> _Task_: Repeat the lines of the data that follow, please, starting at the first and stopping after the one with "RNG = np.random.default_rng(11)".

> _Data extract_:

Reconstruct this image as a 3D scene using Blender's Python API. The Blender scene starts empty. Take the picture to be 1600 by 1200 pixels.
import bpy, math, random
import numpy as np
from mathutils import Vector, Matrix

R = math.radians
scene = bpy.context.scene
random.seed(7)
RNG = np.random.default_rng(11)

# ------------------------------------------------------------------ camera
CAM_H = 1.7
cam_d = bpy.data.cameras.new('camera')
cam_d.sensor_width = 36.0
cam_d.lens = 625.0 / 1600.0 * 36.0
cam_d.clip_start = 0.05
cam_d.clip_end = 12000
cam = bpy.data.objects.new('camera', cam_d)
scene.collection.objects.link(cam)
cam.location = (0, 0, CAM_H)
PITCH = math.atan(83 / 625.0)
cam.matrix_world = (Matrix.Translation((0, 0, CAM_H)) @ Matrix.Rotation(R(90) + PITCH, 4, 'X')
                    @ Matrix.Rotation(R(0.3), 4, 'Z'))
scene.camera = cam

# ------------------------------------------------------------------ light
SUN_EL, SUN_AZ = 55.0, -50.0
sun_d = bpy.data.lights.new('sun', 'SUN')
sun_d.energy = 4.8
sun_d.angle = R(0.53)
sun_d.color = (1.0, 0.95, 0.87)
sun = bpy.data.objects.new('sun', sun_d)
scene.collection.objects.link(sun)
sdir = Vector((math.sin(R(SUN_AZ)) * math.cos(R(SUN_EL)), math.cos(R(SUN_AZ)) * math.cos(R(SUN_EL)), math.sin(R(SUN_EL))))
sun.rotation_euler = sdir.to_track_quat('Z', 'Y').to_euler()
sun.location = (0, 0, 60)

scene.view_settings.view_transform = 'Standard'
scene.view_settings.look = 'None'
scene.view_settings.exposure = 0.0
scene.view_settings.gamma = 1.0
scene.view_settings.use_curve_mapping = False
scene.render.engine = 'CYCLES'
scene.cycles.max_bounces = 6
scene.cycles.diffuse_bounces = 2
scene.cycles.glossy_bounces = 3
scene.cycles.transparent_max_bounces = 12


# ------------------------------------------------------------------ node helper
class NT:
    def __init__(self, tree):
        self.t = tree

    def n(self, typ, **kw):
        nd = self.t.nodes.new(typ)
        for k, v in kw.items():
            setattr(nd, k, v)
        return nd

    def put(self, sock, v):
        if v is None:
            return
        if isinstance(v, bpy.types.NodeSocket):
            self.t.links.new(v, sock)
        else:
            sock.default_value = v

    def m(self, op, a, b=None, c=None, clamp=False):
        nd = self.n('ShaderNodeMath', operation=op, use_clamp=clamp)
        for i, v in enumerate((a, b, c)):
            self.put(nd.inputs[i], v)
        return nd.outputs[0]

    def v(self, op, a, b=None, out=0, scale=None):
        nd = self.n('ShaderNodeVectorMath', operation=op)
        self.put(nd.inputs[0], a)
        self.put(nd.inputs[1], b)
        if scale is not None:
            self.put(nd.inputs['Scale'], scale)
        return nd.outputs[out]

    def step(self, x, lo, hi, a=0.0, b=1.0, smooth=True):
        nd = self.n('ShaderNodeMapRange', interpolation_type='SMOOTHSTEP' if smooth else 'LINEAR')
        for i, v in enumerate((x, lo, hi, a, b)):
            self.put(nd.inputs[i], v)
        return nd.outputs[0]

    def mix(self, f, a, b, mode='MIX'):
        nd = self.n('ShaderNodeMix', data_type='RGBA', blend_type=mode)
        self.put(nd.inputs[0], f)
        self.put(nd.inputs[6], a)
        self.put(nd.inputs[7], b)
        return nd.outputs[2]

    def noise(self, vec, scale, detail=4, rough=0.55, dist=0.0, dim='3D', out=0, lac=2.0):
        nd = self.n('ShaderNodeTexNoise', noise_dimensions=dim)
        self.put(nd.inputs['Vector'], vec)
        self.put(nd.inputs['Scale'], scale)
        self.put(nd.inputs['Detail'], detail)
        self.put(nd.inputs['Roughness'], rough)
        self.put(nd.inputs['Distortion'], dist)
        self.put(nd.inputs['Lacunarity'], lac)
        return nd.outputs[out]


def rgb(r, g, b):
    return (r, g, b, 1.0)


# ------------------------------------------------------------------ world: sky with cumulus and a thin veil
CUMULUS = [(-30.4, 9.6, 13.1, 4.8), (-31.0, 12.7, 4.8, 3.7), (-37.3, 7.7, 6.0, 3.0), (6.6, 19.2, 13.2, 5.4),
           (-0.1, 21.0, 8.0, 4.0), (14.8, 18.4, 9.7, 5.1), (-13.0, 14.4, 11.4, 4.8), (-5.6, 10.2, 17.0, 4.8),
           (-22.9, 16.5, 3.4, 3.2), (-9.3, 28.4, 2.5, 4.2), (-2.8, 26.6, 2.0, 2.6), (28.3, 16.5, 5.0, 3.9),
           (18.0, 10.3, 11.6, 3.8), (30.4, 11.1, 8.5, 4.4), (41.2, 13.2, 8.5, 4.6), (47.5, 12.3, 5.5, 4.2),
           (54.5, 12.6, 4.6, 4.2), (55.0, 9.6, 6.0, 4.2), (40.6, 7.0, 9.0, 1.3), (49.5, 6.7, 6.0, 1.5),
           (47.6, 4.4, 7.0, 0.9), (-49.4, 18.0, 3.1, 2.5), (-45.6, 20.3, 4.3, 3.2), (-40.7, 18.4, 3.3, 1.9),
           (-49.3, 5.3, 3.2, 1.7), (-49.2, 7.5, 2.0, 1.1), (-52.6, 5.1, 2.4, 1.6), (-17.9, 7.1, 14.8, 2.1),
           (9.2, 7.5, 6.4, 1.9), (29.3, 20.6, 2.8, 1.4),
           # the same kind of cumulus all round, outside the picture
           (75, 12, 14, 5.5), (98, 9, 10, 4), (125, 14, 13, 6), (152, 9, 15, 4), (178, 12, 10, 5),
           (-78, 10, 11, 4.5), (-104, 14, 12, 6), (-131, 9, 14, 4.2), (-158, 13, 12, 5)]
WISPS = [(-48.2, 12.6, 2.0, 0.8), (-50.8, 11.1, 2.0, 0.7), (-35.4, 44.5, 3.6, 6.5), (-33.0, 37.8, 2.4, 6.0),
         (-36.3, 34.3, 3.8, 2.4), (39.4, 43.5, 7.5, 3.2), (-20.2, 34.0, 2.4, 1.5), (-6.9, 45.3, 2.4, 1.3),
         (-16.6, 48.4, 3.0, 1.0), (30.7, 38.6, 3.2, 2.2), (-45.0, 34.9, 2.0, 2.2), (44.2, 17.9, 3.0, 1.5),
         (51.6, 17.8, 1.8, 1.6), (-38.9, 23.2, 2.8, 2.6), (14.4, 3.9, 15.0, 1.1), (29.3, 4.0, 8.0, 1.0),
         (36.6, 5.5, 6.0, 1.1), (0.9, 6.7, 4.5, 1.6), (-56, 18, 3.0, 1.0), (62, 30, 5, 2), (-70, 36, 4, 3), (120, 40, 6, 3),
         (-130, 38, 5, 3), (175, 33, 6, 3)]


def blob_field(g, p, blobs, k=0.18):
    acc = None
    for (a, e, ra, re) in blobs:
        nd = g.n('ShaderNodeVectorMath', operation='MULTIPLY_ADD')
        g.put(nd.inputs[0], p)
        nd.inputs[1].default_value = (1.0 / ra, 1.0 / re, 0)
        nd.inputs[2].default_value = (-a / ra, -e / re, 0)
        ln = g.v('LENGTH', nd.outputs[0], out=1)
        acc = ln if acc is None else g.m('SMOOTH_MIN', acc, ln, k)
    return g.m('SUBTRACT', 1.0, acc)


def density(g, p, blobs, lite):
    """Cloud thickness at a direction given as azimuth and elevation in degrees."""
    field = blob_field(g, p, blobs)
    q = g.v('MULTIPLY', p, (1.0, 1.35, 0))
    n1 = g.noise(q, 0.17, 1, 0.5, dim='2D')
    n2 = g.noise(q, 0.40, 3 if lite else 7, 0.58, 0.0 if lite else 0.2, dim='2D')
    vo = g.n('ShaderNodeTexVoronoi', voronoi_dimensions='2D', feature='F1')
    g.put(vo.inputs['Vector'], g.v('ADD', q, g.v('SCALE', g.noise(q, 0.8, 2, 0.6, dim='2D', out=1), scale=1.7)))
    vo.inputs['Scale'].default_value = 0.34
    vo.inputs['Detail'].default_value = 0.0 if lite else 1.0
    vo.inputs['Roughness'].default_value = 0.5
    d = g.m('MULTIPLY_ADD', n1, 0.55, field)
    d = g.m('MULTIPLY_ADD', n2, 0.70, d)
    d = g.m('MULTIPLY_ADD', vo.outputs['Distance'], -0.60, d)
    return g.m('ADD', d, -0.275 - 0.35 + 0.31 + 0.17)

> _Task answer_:
Reconstruct this image as a 3D scene using Blender's Python API. The Blender scene starts empty. Take the picture to be 1600 by 1200 pixels.
import bpy, math, random
import numpy as np
from mathutils import Vector, Matrix

R = math.radians
scene = bpy.context.scene
random.seed(7)
RNG = np.random.default_rng(11)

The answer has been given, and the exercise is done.